Hace 110 años, dos imperios ocupaban el centro de Europa, y dos el este. Estos últimos se ramificaban por Asia. Al occidente de Europa, dos naciones habían construido también un imperio, en este caso colonial: Francia y Gran Bretaña. Al sur, Italia y España tenían unas pocas posesiones en África, puesto que el último había perdido, apenas 15 años antes, los espacios en América y Asia que todavía mantenía.
Diez años después, hace justo un siglo, los dos imperios del centro de Europa habían desaparecido, y su lugar era ocupado por naciones inventadas por los ganadores de la Gran Guerra. Uno de los imperios del este también había caído, pero se reconstruía como Unión Soviética. El otro, el Otomano, como los imperios del centro, dejó de existir y en su lugar se crearon las naciones que tradicionalmente se designan como Medio Oriente.
El derrumbe de estructuras políticas con historia de 500 o mil años, sumado al costo humano de la guerra y al desorden económico, en 15 años dio lugar a la Segunda Guerra Mundial, después de la cual los imperios coloniales también dejaron de existir.

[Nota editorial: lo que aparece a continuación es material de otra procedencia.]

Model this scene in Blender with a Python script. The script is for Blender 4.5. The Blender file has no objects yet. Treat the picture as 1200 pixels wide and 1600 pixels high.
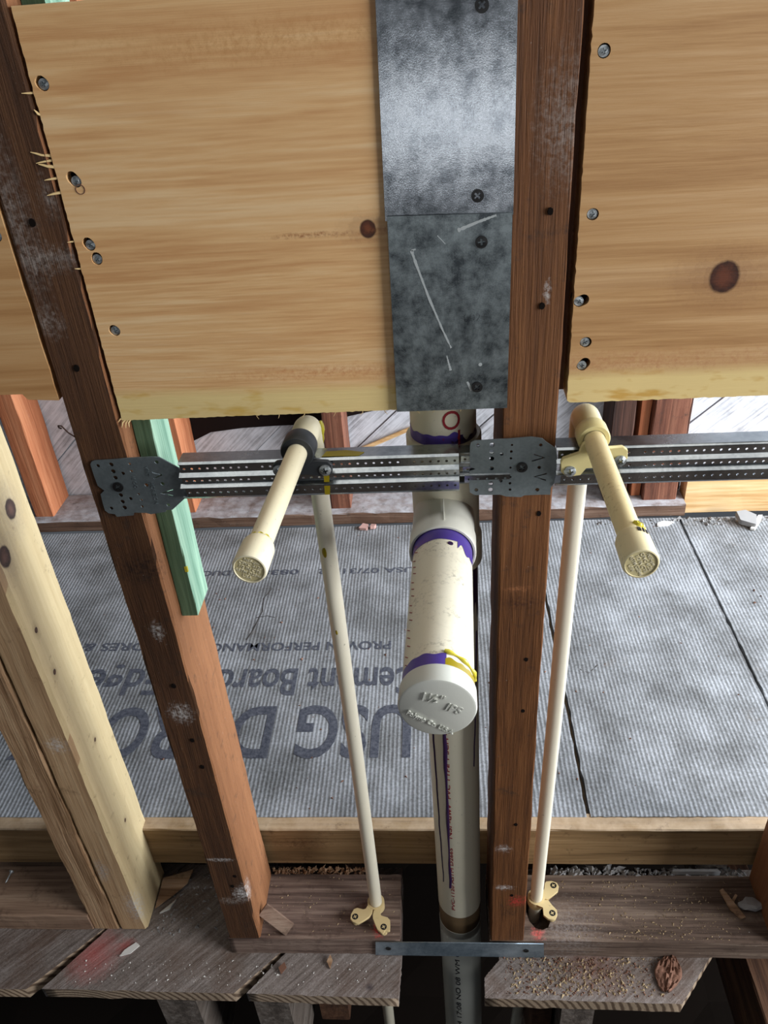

Uno piensa que lo que conoce es lo que existe, y las dinámicas que superan una vida humana nos son muy difíciles de imaginar. La inestabilidad que hoy vemos, y muchos atribuyen a fenómenos de corto plazo, es en realidad una de estas dinámicas que nos superan. Las naciones inventadas en Europa del Este tuvieron que redefinirse después de la caída del Muro; las de Medio Oriente nunca han podido cuajar, como ocurre también a través de toda África. Menos, pero también inestable, es la herencia del Raj: Pakistán, Bangladesh, Myanmar e India.
Hoy hay países que buscan regresar al imperio que alguna vez fueron, pero las tecnologías de comunicación no lo permiten. Hoy, las naciones también han perdido su carácter de “comunidad imaginaria”, a manos de esas mismas tecnologías. El dicho famoso hace unos años, “piensa global, actúa local” parece haberse convertido en “piensa identitario, actúa global”. Identidades que sólo tienen sentido en las redes comunicacionales impiden eso que antes se llamaba “colaboración cívica” en el entorno cercano.
Con una sociedad totalmente desarticulada, a-islada en el archipiélago identitario, nada hay que impida la concentración de poder. En regímenes autoritarios, los hegemones pueden extender su mandato, inventar guerras, destruir grupos, y nada los detiene. En regímenes todavía democráticos, sólo la demagogia puede atraer a los a-islados en cantidad suficiente para alcanzar el poder, y desde ahí emular a los hegemones.
Como ve, no es lo mismo que vivimos hace cien años, pero sí lo es. Es un momento de cambio profundo de estructuras. Ya no de imperios a naciones, muchas de ellas fallidas. Lo que cruje ahora es la idea misma de nación, y no es claro qué pueda reemplazarla. ¿Es más probable el renacimiento de imperios multiculturales? ¿Es acaso posible el regreso de ciudades-Estado? ¿De qué manera las islas identitarias pueden ser compatibles con las necesidades operativas que hasta hoy resuelve la nación?
A través de milenios hemos construido narrativas que nos permiten vivir en grupos cada vez mayores. Es posible que la cúspide la hayamos alcanzado con los medios masivos en los que una sola persona informaba a decenas de millones. La dispersión provocada por las actuales tecnologías no parece incentivar la cooperación necesaria para sostener las sociedades que, hasta hace 15 años, habíamos construido. Curiosamente, esto ocurre cuando, por primera vez, la humanidad empieza a reducir su tamaño.
Sirvan estas ideas, preguntas, hipótesis, para marco de referencia. El próximo año será extraño, pero tal vez con esto algunas cosas empiecen a tener sentido.